Widely scattered to scattered showers and thunderstorms are ongoing
across portions of northwest Texas, northward and northeastward over
parts of OK, in a zone of large-scale ascent (warm advection and
DCVA preceding the leading mid/upper perturbation. This activity
should remain largely nonsevere as it shifts eastward through the
remainder of the morning, though an isolated, marginally severe
instance of hail cannot be ruled out.
Convective and severe potential should ramp up this afternoon as the
boundary layer diurnally/diabatically destabilizes south of the
morning clouds/convection (across parts of southern OK and north
TX), southwest of it atop a strongly heated/mixed boundary layer
near the dryline, and perhaps behind it over western/central OK late
this afternoon. The latter potential is more uncertain and
conditional, given time needed for both direct heating/
destabilization and warm advection in the recovering low-level air
mass immediately preceding the second mid/upper-level perturbation.
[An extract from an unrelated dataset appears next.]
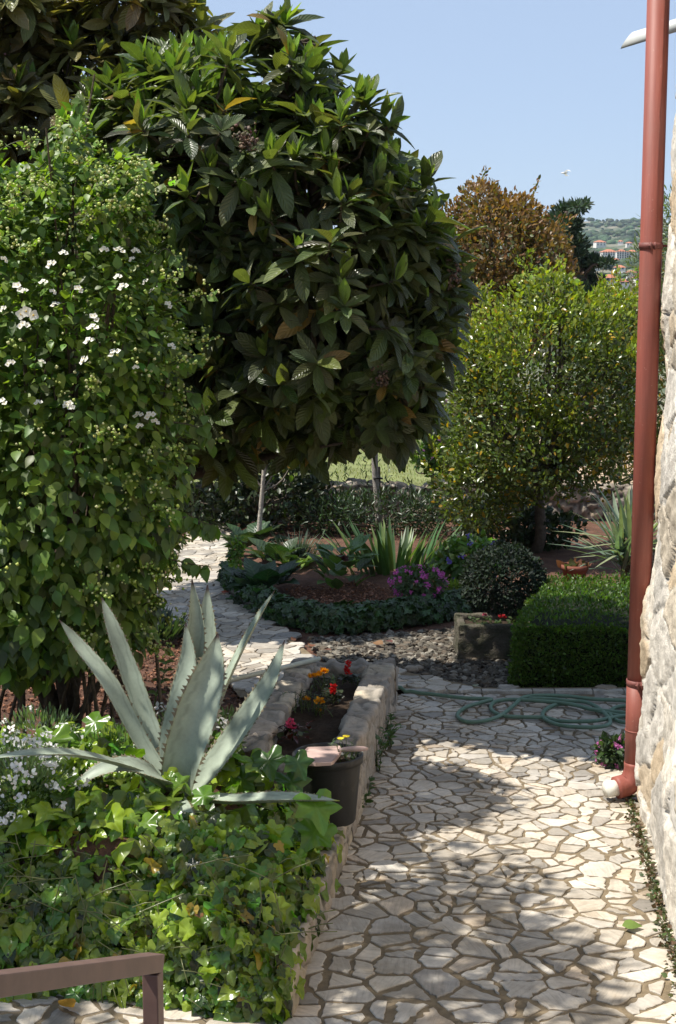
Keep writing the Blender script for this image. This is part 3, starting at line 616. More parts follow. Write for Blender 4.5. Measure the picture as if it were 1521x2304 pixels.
# ------------------------------------------------------------------ white flower clumps
def white_clump(px, py, d, rx, ry, nfl, lab, bright=.78):
    c = P(px, py, d); s_ = mpp(c); t = thing("white_flower_clump", c - np.array([0, 0, ry * s_]), lab, "flowers", "white flower clumps round the agave"); m = MB(); k = int(rx * ry * .12) + 160
    p, u = shell([(c, np.array([rx * s_, .22, ry * s_]))], k, .3); m.leaves(NARROW, p, u + [0, -.2, .7], rdir(k), rng.uniform(.025, .05, k), varcol((.15, .21, .11), k, .2), 1.2); m.build("foliage", M_LEAF, t)
    cp, cu = shell([(c, np.array([rx * s_, .22, ry * s_]) * 1.12)], nfl, .9); cu = cu + [0, -.4, .9]; cp[:, 2] = np.maximum(cp[:, 2], c[2] - .3 * ry * s_)
    for a, b in zip(cp, cu):
        m = MB(); kk = 13; q = a + rng.normal(0, .018, (kk, 3)) * [1, 1, .6]; m.leaves(PET, q, rdir(kk), np.tile(b, (kk, 1)) + rng.normal(0, .3, (kk, 3)), rng.uniform(.014, .028, kk), varcol((bright, bright, bright * .97), kk, .06)); m.build("flower_head", M_PETAL, t)
white_clump(45, 1775, 7.2, 125, 110, 98, "bright white flowering clump lowest at the ivy edge under the drooping agave leaf")
white_clump(270, 1690, 8.1, 110, 55, 30, "loose white flower sprays among ivy just behind the two left agave leaves")
white_clump(390, 1650, 8.35, 70, 60, 16, "silvery clump with few white flowers behind the middle of the agave", .6)
white_clump(505, 1650, 8.35, 45, 50, 9, "silver leaved sprig with fading white flowers behind the right agave leaves", .5)
white_clump(90, 1640, 8.2, 90, 40, 14, "scattered white flowers in the ivy beneath the mock orange shrub")
# ------------------------------------------------------------------ pot and dustpan
M_POT = plain("black_plastic", (.018, .018, .018), .5, 20, .2, .1, .002, .4, ((.10, .09, .08), 8, .56, .35))
pc = np.array([-.055, 8.30, .2])
pot = thing("plant_pot", pc, "large black plastic plant pot standing on the low stone wall", "pot")
MB().lathe([(.001, .002), (.148, .002), (.152, .01), (.182, .36), (.184, .365), (.176, .365), (.172, .33), (.001, .31)], pc, 40).build("body", M_POT, pot)
MB().lathe([(.183, .335), (.193, .337), (.194, .375), (.190, .38), (.179, .379), (.178, .34)], pc, 40).build("rim", M_POT, pot)
MB().lathe([(.001, .325), (.09, .335), (.173, .322)], pc, 30).build("soil", M_DSOIL, pot)
m = MB()
for _ in range(9): sprig(m, pc + np.array([rng.uniform(.02, .14), rng.uniform(-.08, .1), .32]), .12, 6, .045, (.08, .12, .05), NARROW)
yp = tag(m.build("weed", M_LEAF), "thin weed with small yellow flowers growing in the black pot", "weed"); ym = MB()
for px, py in ((767, 1664), (779, 1659)):
    c = P(px, py, 8.35); b = pc + np.array([.1, .05, .33]); m2 = ym.tube(spline([b, (b + c) / 2 + [0, 0, .02], c], 6), .0018, 4, (.12, .16, .05), False); k = 12
    a = np.arange(k) * .52; ym.leaves(PET, np.tile(c, (k, 1)), np.c_[np.cos(a), np.sin(a), np.full(k, .5)], np.tile([0, -.3, 1.], (k, 1)), .022, varcol((.75, .62, .03), k, .1))
ym.build("flowers", M_PETAL, yp)
M_PAN = plain("faded_pink_plastic", (.50, .36, .32), .45, 14, .12, .1, .002, .45, ((.36, .26, .22), 9, .55, .5))
zt = .60                                                          # tray rests across the rim, a little tilted
def q3(px, py, z): return G(px, py, z)
dp = thing("dustpan", q3(725, 1700, zt), "faded pink plastic dustpan lying across the top of the black pot", "dustpan")
ol = [(676, 1712), (682, 1690), (692, 1680), (730, 1679), (764, 1677), (769, 1684), (766, 1692), (758, 1702), (752, 1710), (745, 1714), (710, 1716)]
top = np.array([q3(x, y, zt + (.012 if y < 1700 else 0)) for x, y in ol]); ctr = top.mean(0); inn = ctr + (top - ctr) * .93 - [0, 0, .012]; bot = top - [0, 0, .022]; nn = len(ol); m = MB()
m.add(np.r_[inn, top, bot], [[r_ * nn + i, r_ * nn + (i + 1) % nn, (r_ + 1) * nn + (i + 1) % nn, (r_ + 1) * nn + i] for r_ in (0, 1) for i in range(nn)], ngons=[list(range(nn))[::-1], list(range(2 * nn, 3 * nn))])
m.build("pan", M_PAN, dp, smooth=False, bevel=.003)
MB().tube(spline([q3(762, 1690, zt), q3(775, 1686, zt + .012), q3(800, 1685, zt + .016), q3(828, 1685, zt + .014)], 12), [.012, .011, .011, .012, .013, .014, .015, .016, .016, .015, .013, .007], 12, squash=.6).build("handle", M_PAN, dp)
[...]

Where convection can develop over northwest TX and OK, especially
near any dryline/outflow intersection, supercells are possible amid
strong veering of winds with height in low/middle levels, yielding
well-curved and favorably enlarged hodographs. Development appears
best focused near the dryline over the southwestern OK/northwest TX
area, with sustained heating and MLCINH erosion likely, but less
low-level shear. Conversely, coverage is more uncertain in and
north of the backed-flow regime, though hodographs will be more
favorable. As such, too much mesoscale uncertainty lingers to
assign a more-specific, focused area of higher unconditional
probabilities at this time.
Forecast soundings near the trailing dryline depict small 0-1-km SRH
and shear due to uniformity of winds in that layer, however, 200-400
J/kg effective SRH and 40-45-kt effective-shear magnitudes should be
common (with larger values northward). A corridor of mid 50s to
lower 60s F surface dewpoints -- even after diurnal mixing -- should
combine with steep low/middle-level lapse rates to yield 1500-2500
J/kg MLCAPE, in a northward-narrowing moist-sector corridor. In
addition to severe downdrafts encouraged by the deep mixed layer,
isolated significant (2+ inch) hail appears possible given the
supercell-favoring shear, the shape/depth of the buoyant profile,
sounding analogs, and peak size given by 2D hail models applied to
progged soundings. Some evening/nocturnal clustering of convection
also is possible, locally boosting wind potential for a couple
hours. However, given aforementioned mesoscale uncertainties, great
spread understandably appears among convection-allowing guidance on
where and how intensely any such wind threat will organize.